Incorrect — there is no such combination. After 79 (septante-neuf), Belgian counts go to 80 (quatre-vingts), not 'septante-vingt.'

✅ J'ai quatre-vingts ans.

I am eighty years old. — In Belgium, 80 is still 'quatre-vingts'; only 70 and 90 are reformed.

❌ Septante-onze euros.

Incorrect — septante is itself 70, so 71 is 'septante et un,' not 'septante-onze.' Hexagonal speakers sometimes overcorrect by combining patterns.

✅ Septante et un euros.

Seventy-one euros. — Belgian/Swiss form: septante + et + un, parallel to vingt et un, trente et un.

❌ Mon grand-père est né en mille-neuf-cent-soixante-dix-cinq.

Mixing systems — soixante-dix is Hexagonal, but here a Belgian or Swiss speaker would naturally say 'mille-neuf-cent-septante-cinq.' Don't mix Hexagonal soixante-dix with surrounding Belgian/Swiss flow.

✅ Mon grand-père est né en mille-neuf-cent-septante-cinq.

My grandfather was born in nineteen seventy-five. — Belgian/Swiss.

❌ Je connais quatre-vingt-septante personnes ici.

Nonsense form — once you have crossed into the *quatre-vingts* register, the next ten are 'quatre-vingt-onze, douze, treize...' in France or 'nonante, nonante et un...' in Belgium. There is no 'quatre-vingt-septante.'

✅ Je connais quatre-vingt-dix-sept personnes ici.

I know ninety-seven people here. — France.

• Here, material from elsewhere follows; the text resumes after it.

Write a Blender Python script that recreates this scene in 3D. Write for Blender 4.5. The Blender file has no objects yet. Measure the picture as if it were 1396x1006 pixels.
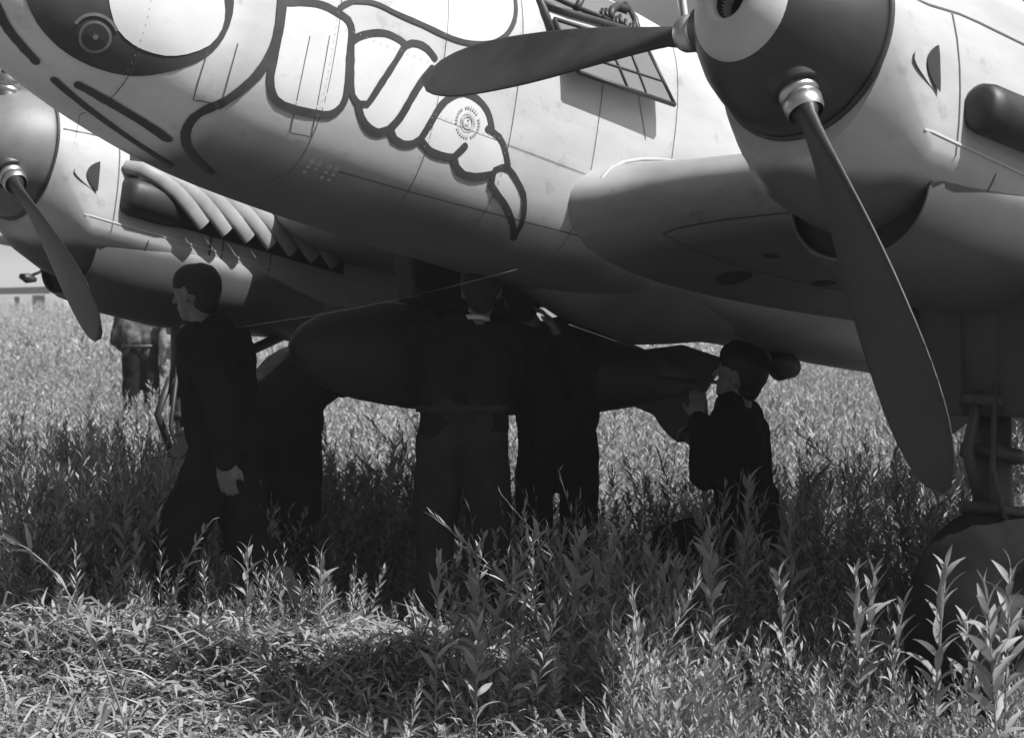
import bpy, bmesh, math, random
import numpy as np
from mathutils import Vector, Matrix, noise
from mathutils.bvhtree import BVHTree
random.seed(7); rng=np.random.default_rng(11)
scene=bpy.context.scene; COL=scene.collection
R_=math.radians
# ------------------------------------------------------------------ camera
cam=bpy.data.cameras.new('camera'); camo=bpy.data.objects.new('camera',cam); COL.objects.link(camo)
camo.location=(0,0,1.66); camo.rotation_euler=(math.pi/2-0.0421,0,0)
cam.lens=66.1; cam.sensor_width=36; cam.clip_start=.1; cam.clip_end=6000
cam.dof.use_dof=True; cam.dof.focus_distance=7.3; cam.dof.aperture_fstop=6.3
scene.camera=camo
# ------------------------------------------------------------------ light
SUN_EL=R_(55); SUN_H=Vector((.91,-.415))          # horizontal direction towards the sun
SUN_AZ=math.atan2(SUN_H.x,SUN_H.y)               # clockwise from +Y
world=bpy.data.worlds.new('World'); scene.world=world; world.use_nodes=True
wn=world.node_tree; wn.nodes.clear()
sky=wn.nodes.new('ShaderNodeTexSky'); sky.sky_type='NISHITA'; sky.sun_disc=False
sky.sun_elevation=SUN_EL; sky.sun_rotation=SUN_AZ; sky.dust_density=7; sky.air_density=1.
bw=wn.nodes.new('ShaderNodeRGBToBW'); bg=wn.nodes.new('ShaderNodeBackground'); wo=wn.nodes.new('ShaderNodeOutputWorld')
bg.inputs[1].default_value=.05
wn.links.new(sky.outputs[0],bw.inputs[0]); wn.links.new(bw.outputs[0],bg.inputs[0]); wn.links.new(bg.outputs[0],wo.inputs[0])
sl=bpy.data.lights.new('sun','SUN'); sl.energy=5.0; sl.angle=R_(.55); sl.color=(1,1,1)
so=bpy.data.objects.new('sun',sl); COL.objects.link(so); so.location=(10,-12,25)
sd=Vector((SUN_H.x*math.cos(SUN_EL),SUN_H.y*math.cos(SUN_EL),math.sin(SUN_EL)))
so.rotation_euler=sd.to_track_quat('Z','Y').to_euler()
vs=scene.view_settings; vs.view_transform='Standard'; vs.look='None'; vs.gamma=1; vs.use_curve_mapping=False; vs.exposure=.46
# ------------------------------------------------------------------ materials (black and white film: every colour is a grey)
def mat(name,g,rough=.6,var=.0,scale=4.,spec=.5,bump=0.,bscale=30.,metal=0.,dirt=0.,dscale=(1,1,1)):
    m=bpy.data.materials.new(name); m.use_nodes=True; nt=m.node_tree; b=nt.nodes['Principled BSDF']
    b.inputs['Roughness'].default_value=rough; b.inputs['Metallic'].default_value=metal; b.inputs['Specular IOR Level'].default_value=spec
    tc=nt.nodes.new('ShaderNodeTexCoord')
    if var or dirt:
        n=nt.nodes.new('ShaderNodeTexNoise'); n.inputs['Scale'].default_value=scale; n.inputs['Detail'].default_value=7; n.inputs['Roughness'].default_value=.62
        mp=nt.nodes.new('ShaderNodeMapping'); mp.inputs['Scale'].default_value=dscale
        nt.links.new(tc.outputs['Object'],mp.inputs[0]); nt.links.new(mp.outputs[0],n.inputs['Vector'])
        cr=nt.nodes.new('ShaderNodeMapRange'); cr.inputs[1].default_value=.3; cr.inputs[2].default_value=.7
        cr.inputs[3].default_value=g*(1-var); cr.inputs[4].default_value=g*(1+var)
        nt.links.new(n.outputs[0],cr.inputs[0]); out=cr.outputs[0]
        if dirt:
            n2=nt.nodes.new('ShaderNodeTexNoise'); n2.inputs['Scale'].default_value=scale*4; n2.inputs['Detail'].default_value=9; n2.inputs['Roughness'].default_value=.7
            nt.links.new(tc.outputs['Object'],n2.inputs['Vector'])
            c2=nt.nodes.new('ShaderNodeMapRange'); c2.inputs[1].default_value=.58; c2.inputs[2].default_value=.78; c2.inputs[3].default_value=1; c2.inputs[4].default_value=1-dirt
            nt.links.new(n2.outputs[0],c2.inputs[0])
            mu=nt.nodes.new('ShaderNodeMath'); mu.operation='MULTIPLY'; nt.links.new(out,mu.inputs[0]); nt.links.new(c2.outputs[0],mu.inputs[1]); out=mu.outputs[0]
            r2=nt.nodes.new('ShaderNodeMapRange'); r2.inputs[3].default_value=rough*.8; r2.inputs[4].default_value=min(1,rough*1.35)
            nt.links.new(n.outputs[0],r2.inputs[0]); nt.links.new(r2.outputs[0],b.inputs['Roughness'])
        nt.links.new(out,b.inputs['Base Color'])
    else: b.inputs['Base Color'].default_value=(g,g,g,1)
    if bump:
        n3=nt.nodes.new('ShaderNodeTexNoise'); n3.inputs['Scale'].default_value=bscale; n3.inputs['Detail'].default_value=5
        bp=nt.nodes.new('ShaderNodeBump'); bp.inputs['Strength'].default_value=bump; bp.inputs['Distance'].default_value=.02
        nt.links.new(tc.outputs['Object'],n3.inputs['Vector']); nt.links.new(n3.outputs[0],bp.inputs['Height']); nt.links.new(bp.outputs[0],b.inputs['Normal'])
    return m
M={}
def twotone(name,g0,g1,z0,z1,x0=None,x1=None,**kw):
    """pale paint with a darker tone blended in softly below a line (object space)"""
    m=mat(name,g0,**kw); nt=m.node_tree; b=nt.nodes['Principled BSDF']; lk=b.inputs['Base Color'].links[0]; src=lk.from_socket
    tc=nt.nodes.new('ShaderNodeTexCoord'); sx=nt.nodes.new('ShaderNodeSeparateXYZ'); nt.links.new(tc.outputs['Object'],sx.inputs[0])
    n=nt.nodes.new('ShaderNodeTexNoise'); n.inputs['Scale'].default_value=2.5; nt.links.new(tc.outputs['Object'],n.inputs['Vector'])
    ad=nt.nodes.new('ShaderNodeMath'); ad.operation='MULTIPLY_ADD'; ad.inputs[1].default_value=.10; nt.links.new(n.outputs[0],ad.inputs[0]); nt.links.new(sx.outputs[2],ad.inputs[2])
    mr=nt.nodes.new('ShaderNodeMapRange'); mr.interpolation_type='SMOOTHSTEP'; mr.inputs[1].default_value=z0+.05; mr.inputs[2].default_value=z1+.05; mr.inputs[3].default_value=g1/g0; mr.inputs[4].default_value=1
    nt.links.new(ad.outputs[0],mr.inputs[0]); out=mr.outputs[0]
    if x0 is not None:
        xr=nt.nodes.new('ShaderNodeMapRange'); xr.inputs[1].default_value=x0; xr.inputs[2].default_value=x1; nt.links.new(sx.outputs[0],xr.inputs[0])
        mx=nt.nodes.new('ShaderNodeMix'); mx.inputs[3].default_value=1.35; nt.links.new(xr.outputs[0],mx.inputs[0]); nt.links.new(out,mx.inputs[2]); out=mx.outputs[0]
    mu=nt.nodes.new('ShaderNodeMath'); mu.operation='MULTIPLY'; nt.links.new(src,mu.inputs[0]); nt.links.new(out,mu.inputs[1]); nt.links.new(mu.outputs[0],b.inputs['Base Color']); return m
M['skin']=mat('aircraft_grey_paint',.42,.5,.2,1.6,.5,.10,2.2,dirt=.22)
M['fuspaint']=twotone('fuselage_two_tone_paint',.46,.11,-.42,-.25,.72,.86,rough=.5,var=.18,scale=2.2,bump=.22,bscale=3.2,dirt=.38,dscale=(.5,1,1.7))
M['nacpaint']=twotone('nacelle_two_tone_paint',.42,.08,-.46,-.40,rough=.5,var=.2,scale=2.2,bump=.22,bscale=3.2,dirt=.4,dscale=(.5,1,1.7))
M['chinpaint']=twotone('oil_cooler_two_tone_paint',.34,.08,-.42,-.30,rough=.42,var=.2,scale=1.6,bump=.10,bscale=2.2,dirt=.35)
M['wingpaint']=mat('wing_weathered_paint',.31,.5,.3,2.2,.5,.12,3,dirt=.4,dscale=(1,.35,1))
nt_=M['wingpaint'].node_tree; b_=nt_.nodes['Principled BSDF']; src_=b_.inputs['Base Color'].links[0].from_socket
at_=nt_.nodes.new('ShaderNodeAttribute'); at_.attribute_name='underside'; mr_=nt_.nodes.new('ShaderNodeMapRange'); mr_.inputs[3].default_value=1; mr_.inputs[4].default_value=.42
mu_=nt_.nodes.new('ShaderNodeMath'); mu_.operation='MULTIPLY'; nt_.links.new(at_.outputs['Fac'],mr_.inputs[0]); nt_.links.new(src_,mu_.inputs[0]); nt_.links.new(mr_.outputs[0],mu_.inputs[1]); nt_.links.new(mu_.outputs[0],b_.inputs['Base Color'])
M['fairing']=mat('belly_fairing_paint',.15,.5,.3,2.,.5,.1,3,dirt=.3)
M['under']=mat('aircraft_dark_underside_paint',.14,.45,.16,1.6,.5,.10,2.6,dirt=.25)
M['white']=mat('white_marking_paint',.62,.55,.08,4,.4,dirt=.22)
M['black']=mat('black_marking_paint',.05,.45,.25,6,.4,dirt=.1)
M['line']=mat('seam_dark',.09,.7)
M['rivet']=mat('rivet_heads',.34,.5)
M['ring']=mat('gun_port_ring_paint',.17,.6,.3,30)
M['stencil']=mat('stencil_grey',.40,.6,.3,40)
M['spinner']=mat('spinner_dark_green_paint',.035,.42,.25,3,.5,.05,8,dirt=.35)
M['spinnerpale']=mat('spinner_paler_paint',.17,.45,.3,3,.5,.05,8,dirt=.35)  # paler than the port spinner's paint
M['blade']=mat('blade_black_green_paint',.032,.45,.4,5,.45,.08,14,dirt=.45)
M['metal']=mat('bare_metal',.55,.32,.2,9,.5,metal=.9,dirt=.3)
M['exhaust']=mat('exhaust_metal',.26,.5,.3,6,.5,dirt=.45)
M['dampmetal']=mat('flame_damper_soot',.025,.5,.4,8,.5,dirt=.4)
M['dark']=mat('dark_interior',.02,.8)
M['gear']=mat('gear_grey_paint',.03,.5,.2,6,.5,dirt=.4)
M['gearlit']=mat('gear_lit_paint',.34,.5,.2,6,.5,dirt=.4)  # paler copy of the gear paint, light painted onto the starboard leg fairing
M['hubpaint']=mat('wheel_hub_paint',.03,.6,.2,6,.3,dirt=.4)
M['rubber']=mat('tyre_rubber',.012,.9,.75,3.5,.08,.08,60,dirt=.3)
M['bomb']=mat('bomb_paint',.02,.6,.2,5,.4,.05,12,dirt=.3)
M['cloth']=mat('dark_overall_cloth',.016,.95,.3,5,.05,.15,25)
M['jacket']=mat('dark_jacket_cloth',.014,.9,.3,5,.08,.15,25)
M['trouser']=mat('trouser_cloth',.032,.95,.25,5,.05,.15,25)
M['shirt']=mat('patterned_shirt_cloth',.08,.9,.75,16,.1,.4,60)
M['paleshirt']=mat('pale_shirt_cloth',.30,.9,.3,10,.1,.3,40)
M['pskin']=mat('person_skin',.16,.55,.15,12,.4)
M['hair']=mat('hair_dark',.018,.65,.4,50,.3,.2,90)
M['boot']=mat('boot_leather',.03,.5)
M['collar']=mat('collar_white_cloth',.6,.9)
M['hill']=mat('far_hill',.16,.95,.2,.01)
M['shed']=mat('shed_roof_tar',.02,.8,.2,.5); M['shedwall']=mat('shed_wall_pale',.5,.8,.1,.5)
M['cable']=mat('steel_cable',.03,.5)
M['glass']=mat('canopy_glass',.08,.08,spec=.8)
def leafmat(name,lo,hi,tr=.3,rough=.55):
    m=bpy.data.materials.new(name); m.use_nodes=True; nt=m.node_tree; nt.nodes.clear()
    at=nt.nodes.new('ShaderNodeAttribute'); at.attribute_name='tone'
    mr=nt.nodes.new('ShaderNodeMapRange'); mr.inputs[3].default_value=lo; mr.inputs[4].default_value=hi
    b=nt.nodes.new('ShaderNodeBsdfPrincipled'); b.inputs['Roughness'].default_value=rough; b.inputs['Specular IOR Level'].default_value=.35
    t=nt.nodes.new('ShaderNodeBsdfTranslucent'); mx=nt.nodes.new('ShaderNodeMixShader'); mx.inputs[0].default_value=tr
    o=nt.nodes.new('ShaderNodeOutputMaterial')
    nt.links.new(at.outputs['Fac'],mr.inputs[0]); nt.links.new(mr.outputs[0],b.inputs['Base Color']); nt.links.new(mr.outputs[0],t.inputs['Color'])
    nt.links.new(b.outputs[0],mx.inputs[1]); nt.links.new(t.outputs[0],mx.inputs[2]); nt.links.new(mx.outputs[0],o.inputs[0])
    return m
M['weed']=leafmat('weed_leaf',.018,.42,.22); M['hay']=leafmat('dry_grass',.06,.50,.25,.8)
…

✅ Je connais nonante-sept personnes ici.

I know ninety-seven people here. — Belgium / Switzerland.

Key Takeaways

The Belgian and Swiss number systems are not deviant — they preserve older Romance forms that France itself abandoned in favor of vigesimal numerals. Belgium uses septante (70) and nonante (90) but keeps quatre-vingts (80). Switzerland uses septante and nonante universally; huitante (80) is alive in Vaud, Valais, and Fribourg but not in Geneva. Quebec, despite its other divergences from France, uses Hexagonal numbers. For learners of French, the safe production target is the Hexagonal system, but recognition of septante and nonante is essential for travel, work, and media consumption anywhere in the wider francophonie.